В ноябре 1919 года, примерно через полгода после затмения, Эддингтон был уже готов сделать официальное сообщение. Условились, что его доклад пройдет на совместном заседании Королевского научного общества и Королевского астрономического общества, в величественной обстановке Берлингтон-хауса на лондонской Пикадилли – в особняке, где размещались штаб-квартиры обоих обществ. На карту было поставлено многое. Ведь вскоре мир узнает, опровергнуты ли теории Ньютона (больше двух столетий царившие в науке), или же странные предсказания швейцарско-германского теоретика по фамилии Эйнштейн не заслуживают никакого внимания. Общий ажиотаж подогревался еще и тем, что сам Ньютон некогда являлся председателем Королевского научного общества и его незримое присутствие по-прежнему сильно ощущалось в рядах достойнейших ученых, пришедших в тот день послушать доклад Эддингтона.

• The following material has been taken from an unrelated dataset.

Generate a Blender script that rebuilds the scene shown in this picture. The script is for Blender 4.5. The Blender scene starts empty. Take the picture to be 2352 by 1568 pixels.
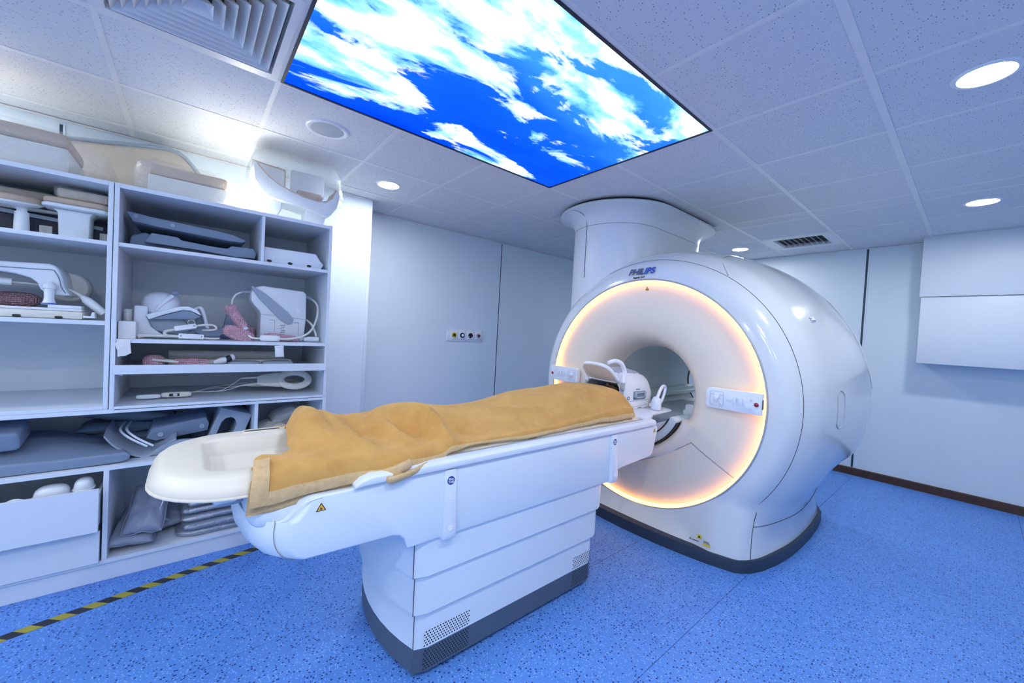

Чай, как всегда, подали в четыре. Придерживаясь английского этикета, гости изо всех сил делали вид, будто нисколько не волнуются по поводу того, что должно вот-вот произойти. Наконец, примерно в половине пятого, пришло время начинать. Фрэнк Дайсон прошествовал к трибуне. Философ Альфред Норт Уайтхед, один из тех, кто присутствовал на том историческом собрании, позже говорил: «Атмосфера напряженного интереса заставляла вспомнить какую-то греческую драму… В самой постановке выступления виделось нечто театральное: подчеркнуто традиционное действо, портрет Ньютона на заднем плане, призванный напомнить нам, что величайшее из научных обобщений теперь, по прошествии более чем двух столетий, может получить первое серьезное уточнение. Чувствовался неподдельный личный интерес собравшихся. Казалось, великое путешествие мысли наконец-то пришло к своему благополучному завершению».